Moving on to the big problem that has everybody’s space knickers in an orbital twist: is it Mir’s fault that a guy having heart problems drove a four-ton cargo vessel into the side of the science lab? Is it a failure of Mir that made a tired, stressed-out cosmonaut cut the cable to its main computer, causing the station to tumble through space like a ballerina on valium?
The problem with the Mir is that human beings are running it. Were HAL, the computer from the movie “2001,” in charge up there he would have shut off life support and eliminated these error-prone grandchildren of monkeys years ago. But not only do we mess things up, we blame the victim — Mir.
Mir is not merely the victim of our blunders but the savior as well. No matter what we’ve done to it, the Mir has kept the sons and daughters secure, protected from cosmic rays, asteroids and space junk, and, as Jesse Jackson might say, it has kept interplanetary hope alive.
Seriously, we must develop more realistic expectations about what it means to be a space-faring race. Real life in space is going to look less like Deep Space Nine and more like the Simpsons in zero gravity.
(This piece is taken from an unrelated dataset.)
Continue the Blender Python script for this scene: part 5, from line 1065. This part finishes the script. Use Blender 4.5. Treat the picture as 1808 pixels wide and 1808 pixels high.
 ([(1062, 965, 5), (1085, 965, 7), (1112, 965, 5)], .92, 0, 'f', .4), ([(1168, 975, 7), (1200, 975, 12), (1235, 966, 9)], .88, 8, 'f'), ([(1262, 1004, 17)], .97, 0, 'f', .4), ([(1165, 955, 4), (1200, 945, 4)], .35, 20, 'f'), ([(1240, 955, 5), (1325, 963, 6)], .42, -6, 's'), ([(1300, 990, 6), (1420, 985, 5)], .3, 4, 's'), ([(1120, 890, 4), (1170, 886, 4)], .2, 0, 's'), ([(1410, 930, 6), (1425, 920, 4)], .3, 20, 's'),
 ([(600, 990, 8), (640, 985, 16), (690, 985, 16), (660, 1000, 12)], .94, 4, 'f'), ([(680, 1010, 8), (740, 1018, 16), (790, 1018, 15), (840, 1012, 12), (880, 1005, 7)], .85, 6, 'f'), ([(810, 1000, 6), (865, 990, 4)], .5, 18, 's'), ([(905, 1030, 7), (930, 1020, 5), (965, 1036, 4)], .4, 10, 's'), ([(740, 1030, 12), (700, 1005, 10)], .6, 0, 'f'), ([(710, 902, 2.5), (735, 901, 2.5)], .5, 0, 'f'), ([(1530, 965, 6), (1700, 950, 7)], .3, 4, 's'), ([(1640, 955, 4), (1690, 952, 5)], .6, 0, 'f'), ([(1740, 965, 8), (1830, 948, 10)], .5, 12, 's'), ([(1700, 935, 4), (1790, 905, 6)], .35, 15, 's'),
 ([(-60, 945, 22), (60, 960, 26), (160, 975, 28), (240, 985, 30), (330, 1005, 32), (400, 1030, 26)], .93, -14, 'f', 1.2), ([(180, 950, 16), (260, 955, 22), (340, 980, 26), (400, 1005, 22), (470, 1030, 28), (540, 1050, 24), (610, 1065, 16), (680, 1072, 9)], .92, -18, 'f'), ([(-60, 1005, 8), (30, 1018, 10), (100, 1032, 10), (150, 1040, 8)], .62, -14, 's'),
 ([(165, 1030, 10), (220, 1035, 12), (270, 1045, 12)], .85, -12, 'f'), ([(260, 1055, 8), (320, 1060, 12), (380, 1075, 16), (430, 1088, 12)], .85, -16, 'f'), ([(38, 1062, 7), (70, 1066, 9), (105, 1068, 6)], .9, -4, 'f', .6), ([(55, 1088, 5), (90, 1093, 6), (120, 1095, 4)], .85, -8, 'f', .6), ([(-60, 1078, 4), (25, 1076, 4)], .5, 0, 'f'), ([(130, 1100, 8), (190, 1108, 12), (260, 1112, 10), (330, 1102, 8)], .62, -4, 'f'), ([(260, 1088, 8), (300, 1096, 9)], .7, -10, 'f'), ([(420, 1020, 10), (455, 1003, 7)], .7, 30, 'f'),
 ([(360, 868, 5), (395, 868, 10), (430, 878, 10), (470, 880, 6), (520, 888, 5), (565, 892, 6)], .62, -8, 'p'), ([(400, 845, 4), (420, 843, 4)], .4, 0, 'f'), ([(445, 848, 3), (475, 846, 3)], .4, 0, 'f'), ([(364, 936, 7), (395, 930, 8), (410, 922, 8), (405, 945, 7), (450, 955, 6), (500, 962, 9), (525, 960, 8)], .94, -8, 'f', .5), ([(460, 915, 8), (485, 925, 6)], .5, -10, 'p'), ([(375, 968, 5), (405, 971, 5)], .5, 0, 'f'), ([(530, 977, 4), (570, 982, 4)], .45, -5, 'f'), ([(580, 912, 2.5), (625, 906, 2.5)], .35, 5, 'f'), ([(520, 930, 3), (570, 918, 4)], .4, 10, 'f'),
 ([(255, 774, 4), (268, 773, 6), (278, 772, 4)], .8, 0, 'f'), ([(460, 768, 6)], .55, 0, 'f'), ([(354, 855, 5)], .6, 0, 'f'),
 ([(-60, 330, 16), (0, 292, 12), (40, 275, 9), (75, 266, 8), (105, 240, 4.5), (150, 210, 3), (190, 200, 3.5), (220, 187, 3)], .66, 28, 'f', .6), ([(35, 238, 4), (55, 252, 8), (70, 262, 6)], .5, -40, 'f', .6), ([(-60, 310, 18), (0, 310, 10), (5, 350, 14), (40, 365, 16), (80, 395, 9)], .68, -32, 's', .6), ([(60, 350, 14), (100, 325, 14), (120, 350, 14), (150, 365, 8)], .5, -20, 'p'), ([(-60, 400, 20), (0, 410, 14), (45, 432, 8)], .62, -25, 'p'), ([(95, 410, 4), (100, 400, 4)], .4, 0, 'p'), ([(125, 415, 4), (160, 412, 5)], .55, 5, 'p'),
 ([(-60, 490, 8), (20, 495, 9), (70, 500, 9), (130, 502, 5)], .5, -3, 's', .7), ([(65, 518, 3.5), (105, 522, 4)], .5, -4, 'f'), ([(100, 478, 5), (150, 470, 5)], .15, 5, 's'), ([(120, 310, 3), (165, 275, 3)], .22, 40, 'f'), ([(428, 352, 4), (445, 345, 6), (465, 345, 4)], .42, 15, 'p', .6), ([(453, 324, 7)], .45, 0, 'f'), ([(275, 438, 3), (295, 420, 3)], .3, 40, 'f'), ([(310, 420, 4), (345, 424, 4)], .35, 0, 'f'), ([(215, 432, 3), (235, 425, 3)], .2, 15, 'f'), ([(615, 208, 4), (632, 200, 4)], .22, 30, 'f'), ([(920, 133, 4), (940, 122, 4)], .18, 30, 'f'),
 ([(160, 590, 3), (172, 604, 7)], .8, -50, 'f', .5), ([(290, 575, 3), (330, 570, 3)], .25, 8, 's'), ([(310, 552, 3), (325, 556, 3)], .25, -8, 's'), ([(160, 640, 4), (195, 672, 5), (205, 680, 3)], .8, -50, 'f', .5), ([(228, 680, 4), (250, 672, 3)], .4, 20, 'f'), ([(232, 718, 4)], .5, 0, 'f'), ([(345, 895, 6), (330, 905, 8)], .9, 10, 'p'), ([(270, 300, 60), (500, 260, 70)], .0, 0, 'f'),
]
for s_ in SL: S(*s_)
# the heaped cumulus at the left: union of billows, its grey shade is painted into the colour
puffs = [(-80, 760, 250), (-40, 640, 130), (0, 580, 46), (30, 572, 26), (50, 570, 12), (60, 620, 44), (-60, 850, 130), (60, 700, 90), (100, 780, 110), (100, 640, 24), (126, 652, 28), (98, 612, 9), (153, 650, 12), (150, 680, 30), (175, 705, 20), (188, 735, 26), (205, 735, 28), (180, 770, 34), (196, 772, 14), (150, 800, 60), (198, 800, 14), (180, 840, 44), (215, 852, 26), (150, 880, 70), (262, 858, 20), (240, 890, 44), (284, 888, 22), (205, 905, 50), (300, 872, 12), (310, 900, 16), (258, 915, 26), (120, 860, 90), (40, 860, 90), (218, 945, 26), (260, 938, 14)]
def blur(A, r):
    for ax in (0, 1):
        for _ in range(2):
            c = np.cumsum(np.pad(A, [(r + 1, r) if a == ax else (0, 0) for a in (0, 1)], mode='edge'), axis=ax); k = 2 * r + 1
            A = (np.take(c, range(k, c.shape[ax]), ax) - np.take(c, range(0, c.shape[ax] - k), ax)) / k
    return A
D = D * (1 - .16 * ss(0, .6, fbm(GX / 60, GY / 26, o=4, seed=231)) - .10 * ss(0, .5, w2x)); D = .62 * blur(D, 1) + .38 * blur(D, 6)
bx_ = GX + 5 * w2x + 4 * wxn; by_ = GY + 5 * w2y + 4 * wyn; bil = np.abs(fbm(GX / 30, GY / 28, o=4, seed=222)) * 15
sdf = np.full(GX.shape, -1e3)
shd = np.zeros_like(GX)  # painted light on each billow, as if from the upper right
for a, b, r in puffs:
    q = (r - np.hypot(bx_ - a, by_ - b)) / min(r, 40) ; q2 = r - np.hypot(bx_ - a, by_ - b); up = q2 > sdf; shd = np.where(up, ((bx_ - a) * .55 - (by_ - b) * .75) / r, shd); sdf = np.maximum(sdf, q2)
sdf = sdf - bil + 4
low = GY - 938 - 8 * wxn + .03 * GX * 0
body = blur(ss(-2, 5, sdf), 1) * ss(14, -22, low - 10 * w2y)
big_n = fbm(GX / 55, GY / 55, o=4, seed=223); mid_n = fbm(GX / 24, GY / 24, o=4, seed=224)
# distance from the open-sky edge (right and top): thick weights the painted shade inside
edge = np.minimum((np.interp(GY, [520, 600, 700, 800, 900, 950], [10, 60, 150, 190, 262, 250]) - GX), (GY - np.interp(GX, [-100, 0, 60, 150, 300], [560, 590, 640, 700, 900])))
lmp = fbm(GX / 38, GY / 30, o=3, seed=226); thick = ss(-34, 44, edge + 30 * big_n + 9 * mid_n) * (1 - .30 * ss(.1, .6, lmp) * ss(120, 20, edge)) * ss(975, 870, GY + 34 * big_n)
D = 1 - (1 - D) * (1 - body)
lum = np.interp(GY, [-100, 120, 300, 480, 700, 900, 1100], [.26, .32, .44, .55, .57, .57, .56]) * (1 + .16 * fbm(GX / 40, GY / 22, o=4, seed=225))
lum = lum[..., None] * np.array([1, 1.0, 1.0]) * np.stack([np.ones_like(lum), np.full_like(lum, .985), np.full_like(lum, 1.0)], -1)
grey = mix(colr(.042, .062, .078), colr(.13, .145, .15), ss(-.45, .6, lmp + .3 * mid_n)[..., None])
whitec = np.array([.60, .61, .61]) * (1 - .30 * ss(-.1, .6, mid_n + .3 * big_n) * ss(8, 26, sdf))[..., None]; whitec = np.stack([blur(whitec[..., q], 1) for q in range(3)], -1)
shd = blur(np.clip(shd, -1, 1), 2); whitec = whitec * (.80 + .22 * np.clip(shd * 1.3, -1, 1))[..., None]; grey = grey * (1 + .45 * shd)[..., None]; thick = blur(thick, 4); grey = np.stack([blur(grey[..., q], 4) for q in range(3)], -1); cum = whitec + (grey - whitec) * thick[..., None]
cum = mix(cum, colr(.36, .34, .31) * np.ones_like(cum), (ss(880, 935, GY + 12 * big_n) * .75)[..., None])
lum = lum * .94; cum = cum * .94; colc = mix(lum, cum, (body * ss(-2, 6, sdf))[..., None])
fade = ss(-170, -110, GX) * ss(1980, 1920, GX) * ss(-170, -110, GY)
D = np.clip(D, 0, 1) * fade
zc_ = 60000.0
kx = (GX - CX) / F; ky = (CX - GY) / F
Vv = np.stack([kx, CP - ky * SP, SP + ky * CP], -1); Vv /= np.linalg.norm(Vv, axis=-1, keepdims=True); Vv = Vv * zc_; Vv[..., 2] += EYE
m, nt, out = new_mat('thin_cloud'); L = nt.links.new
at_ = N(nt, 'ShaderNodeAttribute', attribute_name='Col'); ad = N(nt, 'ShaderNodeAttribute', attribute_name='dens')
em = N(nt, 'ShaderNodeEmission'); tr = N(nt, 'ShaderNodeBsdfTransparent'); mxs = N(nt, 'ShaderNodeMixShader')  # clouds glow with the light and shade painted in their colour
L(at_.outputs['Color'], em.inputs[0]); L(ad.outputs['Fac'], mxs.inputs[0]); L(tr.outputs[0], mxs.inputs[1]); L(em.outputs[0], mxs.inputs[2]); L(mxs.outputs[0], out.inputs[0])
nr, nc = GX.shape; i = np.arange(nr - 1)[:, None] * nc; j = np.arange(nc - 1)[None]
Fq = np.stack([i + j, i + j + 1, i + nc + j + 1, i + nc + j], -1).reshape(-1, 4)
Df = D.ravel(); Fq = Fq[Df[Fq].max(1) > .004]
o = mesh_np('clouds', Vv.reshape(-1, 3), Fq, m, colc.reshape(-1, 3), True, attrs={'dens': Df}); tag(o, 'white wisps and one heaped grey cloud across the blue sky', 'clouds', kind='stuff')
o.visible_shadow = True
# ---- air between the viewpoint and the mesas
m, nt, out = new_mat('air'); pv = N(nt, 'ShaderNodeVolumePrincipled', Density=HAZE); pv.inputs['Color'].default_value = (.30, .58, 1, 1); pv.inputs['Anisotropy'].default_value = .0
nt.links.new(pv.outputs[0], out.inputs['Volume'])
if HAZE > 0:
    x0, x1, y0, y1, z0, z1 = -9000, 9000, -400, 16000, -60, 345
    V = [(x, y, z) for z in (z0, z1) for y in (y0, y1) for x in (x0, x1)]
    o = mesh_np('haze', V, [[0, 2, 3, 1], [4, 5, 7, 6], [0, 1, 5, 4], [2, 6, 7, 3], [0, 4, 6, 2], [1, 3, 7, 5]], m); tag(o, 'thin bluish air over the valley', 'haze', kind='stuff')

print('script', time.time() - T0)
As the great Romulin philosopher Kiri Kin Tom once said: “The most common elements in the universe are hydrogen and stupidity.”
The bollixes, breakdowns and stellar comedies of error are what life in space is, should and will always be about. Breakdowns that endanger various Mir missions are not of the hardware or software but the wetware — the mushy, unreliable wiring and codes contained within our skulls.
We will, however, survive, despite ourselves and our foibles, as long as we keep making ’em like that dingy, but durable, orbital workhorse, the mangy, but magnificent, Mir.